Recorded information:
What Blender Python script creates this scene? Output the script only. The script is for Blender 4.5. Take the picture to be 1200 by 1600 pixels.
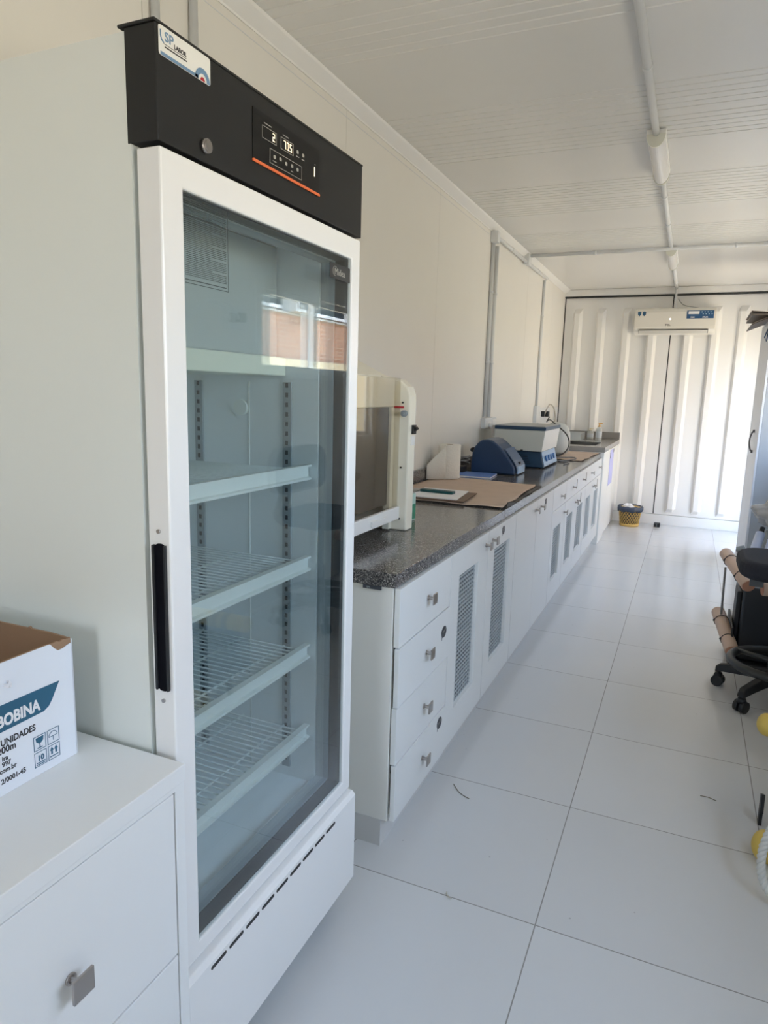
import bpy, bmesh, math, random
from mathutils import Vector, Matrix
random.seed(7)
S = bpy.context.scene
COL = S.collection
for o in list(bpy.data.objects): bpy.data.objects.remove(o)

# ------------------------------------------------------------------ camera
cd = bpy.data.cameras.new('camera'); cam = bpy.data.objects.new('camera', cd); COL.objects.link(cam)
cam.location = (1.44351, 0.0, 1.42530)
cam.rotation_euler = (1.3959773, -0.0275333, 0.4171959)
cd.sensor_fit = 'VERTICAL'; cd.sensor_height = 24.0; cd.lens = 1069.645 / 1600 * 24.0
cd.clip_start = 0.02; cd.clip_end = 200
S.camera = cam
# ------------------------------------------------------------------ colour management
S.view_settings.view_transform = 'Standard'; S.view_settings.look = 'None'
S.view_settings.gamma = 1.0; S.view_settings.use_curve_mapping = False
S.view_settings.exposure = 0.05
S.cycles.max_bounces = 16; S.cycles.diffuse_bounces = 8; S.cycles.transparent_max_bounces = 32
# ------------------------------------------------------------------ world: pale sky above, sunlit ground below the horizon
w = bpy.data.worlds.new('sky'); S.world = w; w.use_nodes = True
nt = w.node_tree; nt.nodes.clear()
tc = nt.nodes.new('ShaderNodeTexCoord'); sp = nt.nodes.new('ShaderNodeSeparateXYZ')
rp = nt.nodes.new('ShaderNodeValToRGB'); bg = nt.nodes.new('ShaderNodeBackground'); wo = nt.nodes.new('ShaderNodeOutputWorld')
mr = nt.nodes.new('ShaderNodeMapRange'); mr.inputs['From Min'].default_value = -1; mr.inputs['From Max'].default_value = 1
nt.links.new(tc.outputs['Generated'], sp.inputs[0]); nt.links.new(sp.outputs['Z'], mr.inputs['Value'])
nt.links.new(mr.outputs[0], rp.inputs[0]); nt.links.new(rp.outputs[0], bg.inputs[0]); nt.links.new(bg.outputs[0], wo.inputs[0])
e = rp.color_ramp.elements
e[0].position = 0.0; e[0].color = (0.66, 0.575, 0.445, 1)
e[1].position = 0.485; e[1].color = (0.75, 0.655, 0.50, 1)
for p_, c_ in ((0.515, (0.86, 0.93, 1.0, 1)), (0.65, (0.66, 0.81, 1.05, 1)), (1.0, (0.45, 0.66, 1.05, 1))):
    n_ = e.new(p_); n_.color = c_
bg.inputs[1].default_value = 10.5
# ------------------------------------------------------------------ sun on the outside (it stands behind the container)
sd = bpy.data.lights.new('sun', 'SUN'); sd.energy = 6.0; sd.angle = 0.01; sd.color = (1.0, 0.93, 0.82)
sun = bpy.data.objects.new('sun', sd); COL.objects.link(sun); sun.location = (-6, 2, 9)
sun.rotation_euler = Vector((1.0, 0.25, -0.95)).to_track_quat('-Z', 'Y').to_euler()
# room and its openings, some added for light (right wall): y0, y1, z0, z1
RX, Y0, Y1, H = 2.36, -2.0, 8.41, 2.63
OPEN = [('window', 3.62, 5.0, 1.49, 2.075), ('window', 0.25, 1.90, 1.22, 2.075), ('window', 5.12, 6.30, 0.95, 2.075), ('door', 7.26, 7.95, 0.04, 2.08)]  # second and third windows unseen; third added, second enlarged, to brighten the room
NEAR = (0.75, 1.35, 0.7, 2.0)      # unseen opening added to the near end wall for light: x0, x1, z0, z1
for k_, a_, b_, c_, d_ in OPEN:      # portals: they only help the renderer find the sky through the openings
    ld = bpy.data.lights.new('daylight_portal', 'AREA'); ld.shape = 'RECTANGLE'; ld.size = d_ - c_; ld.size_y = b_ - a_
    ld.cycles.is_portal = True
    lo = bpy.data.objects.new('daylight_portal', ld); COL.objects.link(lo)
    lo.location = (RX + 0.10, (a_ + b_) / 2, (c_ + d_) / 2); lo.rotation_euler = (0, math.radians(90), 0)

ld = bpy.data.lights.new('daylight_portal', 'AREA'); ld.shape = 'RECTANGLE'; ld.size = NEAR[1] - NEAR[0]; ld.size_y = NEAR[3] - NEAR[2]; ld.cycles.is_portal = True
lo = bpy.data.objects.new('daylight_portal', ld); COL.objects.link(lo); lo.location = ((NEAR[0] + NEAR[1]) / 2, Y0 - 0.12, (NEAR[2] + NEAR[3]) / 2); lo.rotation_euler = (math.radians(90), 0, 0)
# ------------------------------------------------------------------ materials
MATS = {}
def mat(name, col, rough=0.5, metal=0.0, spec=0.5, bump=0.0, bscale=40.0, var=0.0, vscale=3.0, coat=0.0, emit=None, estr=0.0, alpha=1.0):
    if name in MATS: return MATS[name]
    m = bpy.data.materials.new(name); m.use_nodes = True; t = m.node_tree
    b = t.nodes['Principled BSDF']
    b.inputs['Base Color'].default_value = (*col, 1); b.inputs['Roughness'].default_value = rough
    b.inputs['Metallic'].default_value = metal; b.inputs['Specular IOR Level'].default_value = spec
    b.inputs['Coat Weight'].default_value = coat; b.inputs['Alpha'].default_value = alpha
    if emit: b.inputs['Emission Color'].default_value = (*emit, 1); b.inputs['Emission Strength'].default_value = estr
    c = t.nodes.new('ShaderNodeTexCoord')
    n = t.nodes.new('ShaderNodeTexNoise'); n.inputs['Scale'].default_value = vscale; n.inputs['Detail'].default_value = 4
    t.links.new(c.outputs['Object'], n.inputs['Vector'])
    v = max(var, 0.015)
    mx = t.nodes.new('ShaderNodeMix'); mx.data_type = 'RGBA'
    mx.inputs['A'].default_value = (*[x * (1 - v) for x in col], 1); mx.inputs['B'].default_value = (*[min(1, x * (1 + v)) for x in col], 1)
    t.links.new(n.outputs['Fac'], mx.inputs['Factor']); t.links.new(mx.outputs['Result'], b.inputs['Base Color'])
    if bump:
        n2 = t.nodes.new('ShaderNodeTexNoise'); n2.inputs['Scale'].default_value = bscale; n2.inputs['Detail'].default_value = 3
        t.links.new(c.outputs['Object'], n2.inputs['Vector'])
        bp = t.nodes.new('ShaderNodeBump'); bp.inputs['Strength'].default_value = bump; bp.inputs['Distance'].default_value = 0.01
        t.links.new(n2.outputs['Fac'], bp.inputs['Height']); t.links.new(bp.outputs[0], b.inputs['Normal'])
    MATS[name] = m; return m
WALL = mat('wall_panel_paint', (0.80, 0.785, 0.745), 0.38, spec=0.4, bump=0.03, bscale=1.5, var=0.02)
CEIL = mat('ceiling_panel_paint', (0.74, 0.735, 0.715), 0.26, spec=0.5, bump=0.035, bscale=1.2, var=0.02)
STEELW = mat('white_container_paint', (0.82, 0.82, 0.81), 0.4, bump=0.03, bscale=4)
CAB = mat('white_laminate', (0.80, 0.81, 0.80), 0.35, var=0.01)
CABIN = mat('cabinet_edge_cream', (0.84, 0.83, 0.78), 0.5)
PLINTH = mat('plinth_grey_white', (0.66, 0.655, 0.64), 0.5)
FRW = mat('fridge_white_paint', (0.76, 0.785, 0.745), 0.33, var=0.01)
FRD = mat('fridge_door_white', (0.85, 0.845, 0.83), 0.22, var=0.01)
LINER = mat('fridge_liner_grey', (0.82, 0.85, 0.86), 0.4)
LINERT = mat('fridge_trim_white', (0.82, 0.84, 0.80), 0.35)
BLACK = mat('header_black_paint', (0.014, 0.0145, 0.015), 0.48, spec=0.35)
DEEP = mat('recess_black', (0.003, 0.003, 0.006), 0.7, spec=0.1)
BLKGLOSS = mat('panel_black_gloss', (0.005, 0.005, 0.005), 0.4, spec=0.3)
BLKP = mat('black_plastic', (0.012, 0.013, 0.015), 0.5)
RUBBER = mat('black_gasket', (0.02, 0.024, 0.028), 0.5)
GREYRUB = mat('grey_gasket', (0.32, 0.36, 0.38), 0.6)
ORANGE = mat('orange_line', (0.75, 0.16, 0.05), 0.45)
CHROME = mat('brushed_nickel', (0.45, 0.42, 0.40), 0.32, metal=1.0)
SILVER = mat('silver_wire', (0.50, 0.55, 0.58), 0.4, metal=0.5)
WIREW = mat('white_wire', (0.72, 0.76, 0.75), 0.35)
WHITEP = mat('white_plastic', (0.84, 0.84, 0.82), 0.4)
PVC = mat('grey_white_conduit', (0.70, 0.72, 0.74), 0.4)
CREAM = mat('cream_acrylic', (0.90, 0.855, 0.72), 0.4)
HOODIN = mat('hood_inner_grey', (0.42, 0.38, 0.335), 0.45)
KRAFT = mat('kraft_paper', (0.57, 0.45, 0.365), 0.8, bump=0.3, bscale=9, var=0.10, vscale=14)
CARD = mat('cardboard_brown', (0.32, 0.20, 0.12), 0.85, var=0.08, vscale=20)
CARDW = mat('white_printed_card', (0.78, 0.82, 0.88), 0.55, var=0.02)
TEAL = mat('teal_ink', (0.02, 0.115, 0.20), 0.5)
INK = mat('black_ink', (0.02, 0.02, 0.025), 0.6)
NAVY = mat('navy_plastic', (0.018, 0.05, 0.125), 0.35)
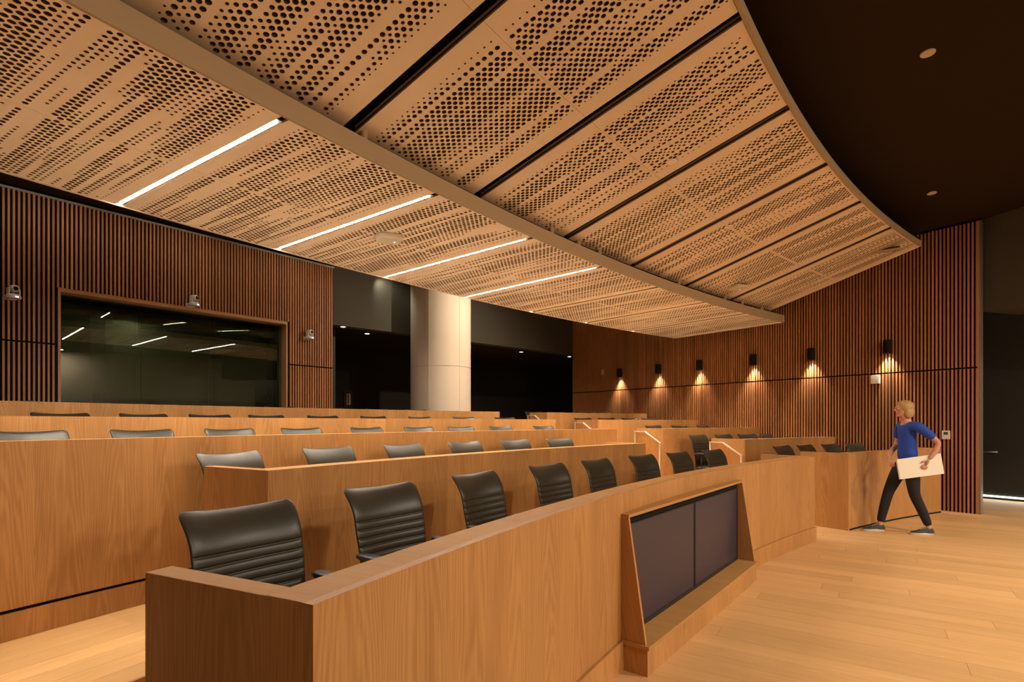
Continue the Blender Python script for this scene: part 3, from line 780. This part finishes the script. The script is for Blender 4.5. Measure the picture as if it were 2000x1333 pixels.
# ceiling devices
def px_plane(px, py, z): d = (z - 1.4) * 1060 / (825 - py); return ((px - 1000) / 1060 * d, d)
def rsq_dome(name, x, y, z, w, h, label, cat, mat, tilt=0.0, rotz=0.0):
    o = empty(name, (x, y, z), rotz); tag(o, label, cat); o.rotation_euler = (tilt, 0, rotz)
    b = MB(); n = 32; rings = []
    for sc, dz in ((1.0, 0.0), (1.0, -h * 0.35), (0.93, -h * 0.75), (0.78, -h * 0.95), (0.4, -h)):
        rings.append([(w * sc * math.copysign(abs(math.cos(t)) ** 0.55, math.cos(t)), w * sc * math.copysign(abs(math.sin(t)) ** 0.55, math.sin(t)), dz) for t in [2 * math.pi * k / n for k in range(n)]])
    for i in range(4):
        for k in range(n): b.face([rings[i][k], rings[i + 1][k], rings[i + 1][(k + 1) % n], rings[i][(k + 1) % n]])
    b.face(rings[-1]); b.face(rings[0])
    b.build('shell', mat, o, smooth=False)
    b = MB(); b.lathe([(0, -h - 0.001), (0.008, -h - 0.001), (0.008, -h + 0.004)], 10, c=(w * 0.4, 0, 0)); b.build('status_light', M_BLUE_LED if cat != 'x' else M_WHITE, o)
    return o
x, y = px_plane(760, 462, 3.30); rsq_dome('access_point', x, y, 3.297, 0.135, 0.05, 'white square wireless access point under the lower canopy', 'access point', M_WHITE, 0, 0.4)
x, y = 4.02, 8.9
x, y = px_plane(1440, 543, 3.72); rr = math.hypot(x - CC[0], y - CC[1]); rsq_dome('access_point', x, y, zu(rr) - 0.004, 0.135, 0.05, 'tan square wireless access point under the upper canopy', 'access point', M_DISC, 0, 0.4)
def disc(x, y, z, r, label, mat=M_DISC, tilt=None):
    o = empty('ceiling_disc', (x, y, z)); tag(o, label, 'ceiling disc')
    b = MB(); b.lathe([(0, 0.0), (r, 0.0), (r, -0.006), (r * 0.93, -0.012), (0, -0.012)], 28); b.build('cover', mat, o)
    if tilt: o.rotation_euler = tilt
x, y = px_plane(1812, 103, CEIL); disc(x, y, CEIL, 0.055, 'larger pale round disc on the dark ceiling, nearest the camera')
x, y = px_plane(1820, 377, CEIL); disc(x, y, CEIL, 0.055, 'smaller pale round disc on the dark ceiling above the slatted wall')
x, y = px_plane(1312, 305, 3.90)
rr = math.hypot(x - CC[0], y - CC[1]); aa = math.atan2(x - CC[0], y - CC[1])
disc(x, y, zu(rr) - 0.001, 0.05, 'pale round disc flush in the upper canopy', M_CLOUD, None)
x, y = px_plane(568, 427, 3.30); disc(x, y, 3.2985, 0.03, 'small round disc flush in the lower canopy', M_CLOUD)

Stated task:
Copy the records above from the first line through the line containing "for o in list(bpy.data.objects): bpy.data.objects.remove(o)", both included, and leave out any pictures.

Full response:
What Blender Python script creates this scene? Output the script only. The script is for Blender 4.5. Take the picture to be 1200 by 1600 pixels.
import bpy, bmesh, math, random
from mathutils import Vector, Matrix
random.seed(7)
S = bpy.context.scene
COL = S.collection
for o in list(bpy.data.objects): bpy.data.objects.remove(o)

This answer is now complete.